Üreticilerden kimi, ucuz şarapta ÖTV 30 kuruş arttı, bunu telafi etmek için pahalı şarapların fiyatlarına dokunmuyoruz diyor.
Peki, dünyada şarap fiyatları nasıl oluşur diye bir bakalım isterseniz: Avrupa’da perakendeci 5’ten alır, 10’a satar, bizde ise 18’e alır, 20’ye satar.
Avrupa’da restoran ise tüketicinin raftan 10’a aldığını 5’e alır, 15’e satar. Bizde ise tüketicinin raftan 20’ye aldığını 18’e alır, 54’e satar.

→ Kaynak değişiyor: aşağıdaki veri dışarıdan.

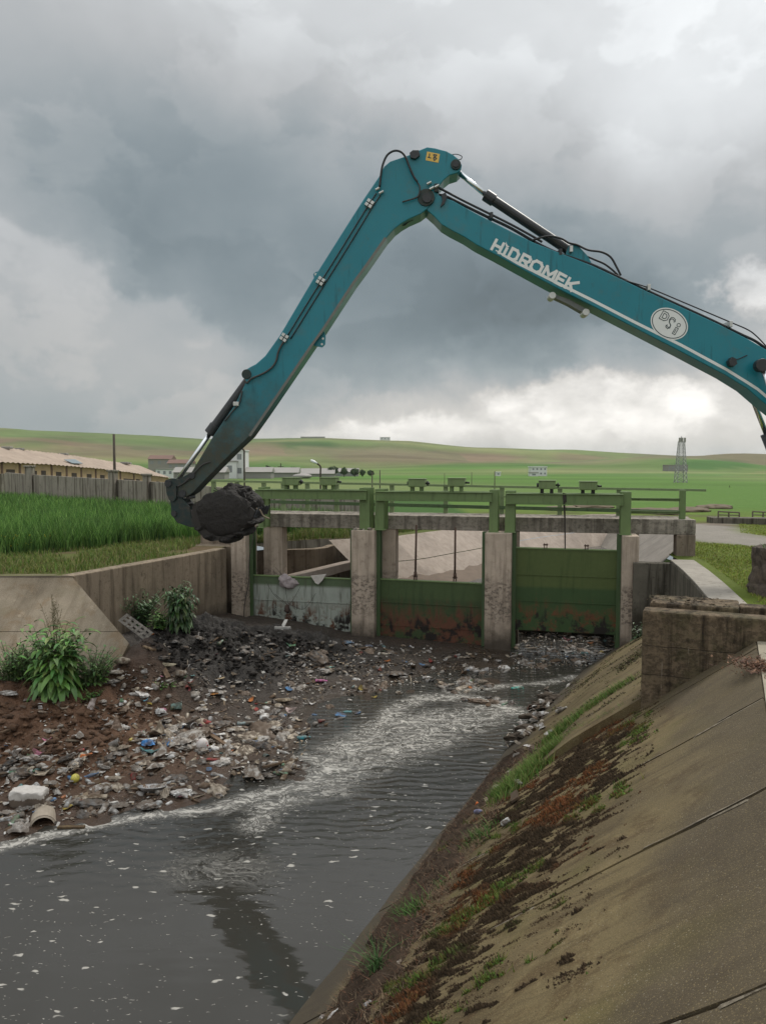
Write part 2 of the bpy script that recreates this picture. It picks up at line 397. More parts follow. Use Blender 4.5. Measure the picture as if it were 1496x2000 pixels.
# ---------------------------------------------------------------- concrete
def concrete(name,base=(.30,.255,.205),stain=(.075,.055,.038),amount=.5,streak=.6,moss=0,mossc=(.05,.05,.02),pit=0,pitz=None,rough=.88,scale=1.0,joint=None,wet=None,speck=0.25,zlines=None,drips=0):
    m_,t,b=material(name); p=t.pos()
    big=t.noise(p,.7*scale,5,.6); mid=t.noise(p,3.2*scale,6,.65); fin=t.noise(p,28*scale,6,.75)
    c=t.mix(mid,tuple(x*.72 for x in base),tuple(min(1,x*1.22) for x in base))
    c=t.mix(t.m('MULTIPLY',t.ss(big,.42,.68),.55),c,tuple(x*.6 for x in base))
    if streak:
        sv=t.noise(t.vm('MULTIPLY',p,(4.2,4.2,.28)),1.25,6,.62); s2=t.noise(t.vm('MULTIPLY',p,(14,14,.5)),1.0,4,.6)
        k=t.m('MULTIPLY',t.ss(t.m('ADD',sv,t.m('MULTIPLY',t.m('SUBTRACT',s2,.5),.28)),.46,.64),streak); c=t.mix(k,c,stain)
        k2=t.m('MULTIPLY',t.ss(t.noise(t.vm('MULTIPLY',p,(5.1,5.1,.22)),1.1,4,.6),.60,.72),streak*.45); c=t.mix(k2,c,tuple(min(1,x*1.35) for x in base))
    c=t.mix(t.m('MULTIPLY',t.ss(t.noise(p,5.5*scale,7,.7),.54,.68),amount),c,stain)
    if moss: c=t.mix(t.m('MULTIPLY',t.ss(t.noise(p,2.2*scale,6,.7),.46,.62),moss),c,mossc)
    c=t.mix(t.m('MULTIPLY',t.ss(t.vor(p,46*scale),.28,.1),speck),c,tuple(x*.35 for x in base))
    h=t.m('ADD',t.m('MULTIPLY',fin,.5),mid)
    if pit:
        pk=t.m('MULTIPLY',t.ss(t.noise(t.vm('MULTIPLY',p,(1,1,1.4)),9,7,.8),.48,.58),pit)
        if pitz:
            z=t.m('ADD',t.xyz(p)[2],t.m('MULTIPLY',t.m('SUBTRACT',mid,.5),1.2)); pk=t.m('MULTIPLY',pk,t.m('MULTIPLY',t.ss(z,pitz[0],pitz[0]+.4),t.ss(z,pitz[1],pitz[1]-.4)))
        c=t.mix(t.m('MULTIPLY',pk,.8),c,tuple(x*.22 for x in base)); h=t.m('SUBTRACT',h,t.m('MULTIPLY',pk,1.5))
    ro=rough
    if wet:     # damp foot: (z0,z1) algae and mud line
        z=t.m('ADD',t.xyz(p)[2],t.m('MULTIPLY',t.m('SUBTRACT',t.noise(p,2.6,6,.7),.5),.9)); k=t.ss(z,wet[1],wet[0]); c=t.mix(t.m('MULTIPLY',k,.88),c,(.035,.028,.02))
    if zlines:
        z=t.m('ADD',t.xyz(p)[2],t.m('MULTIPLY',t.m('SUBTRACT',mid,.5),.05))
        for zl in zlines: k=t.ss(t.m('ABSOLUTE',t.m('SUBTRACT',z,zl)),.009,.003); c=t.mix(t.m('MULTIPLY',k,.6),c,(.02,.016,.012)); h=t.m('SUBTRACT',h,t.m('MULTIPLY',k,1.2))
    if drips:
        dv=t.ss(t.noise(t.vm('MULTIPLY',p,(16,16,.55)),1.0,4,.7),.70,.75); c=t.mix(t.m('MULTIPLY',t.m('MULTIPLY',dv,t.ss(t.noise(p,1.3,3,.5),.5,.6)),drips),c,(.42,.38,.32))
    t.put(b.inputs['Base Color'],c); b.inputs['Roughness'].default_value=ro; b.inputs['Specular IOR Level'].default_value=.25
    t.lk(t.bump(h,.55,.03),b.inputs['Normal'])
    return m_
C_PIER=concrete('pier_concrete',(.50,.41,.325),(.11,.078,.052),.34,.42,pit=.9,pitz=(.7,2.2),wet=(.1,.9))
C_DECK=concrete('deck_concrete',(.42,.37,.31),(.06,.048,.036),.6,.55,pit=.5)
C_WALL=concrete('wing_wall_concrete',(.245,.195,.14),(.06,.044,.028),.6,.6,wet=(.6,1.3))
C_BLOCK=concrete('headwall_concrete',(.165,.122,.078),(.030,.021,.013),.85,.95,moss=.5,pit=.6,zlines=(3.02,2.62),drips=.8)
C_DARK=concrete('dark_wall_concrete',(.15,.135,.105),(.035,.03,.022),.7,.95,wet=(1.0,1.8))  # one dark stained concrete for the right walls, sill and culvert
C_UP=concrete('upstream_lining_concrete',(.36,.30,.25),(.15,.11,.08),.35,.2,wet=(.05,.75))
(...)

Yani bizde rafta 20 olan şarap orada 10’dur. Aynı şarap orada restoran’da 15, bizde ise 54’tür. Diğer taraftan onların geliri bizim 3 katımızdır.
Şarap üstatları Türkiye’yi ziyaret etti. İşin garibi iki ayrı organizasyon ile aynı hafta içinde iki farklı gurup Türkiye’ye geldi ve Türk şaraplarını ayrı ayrı tattılar.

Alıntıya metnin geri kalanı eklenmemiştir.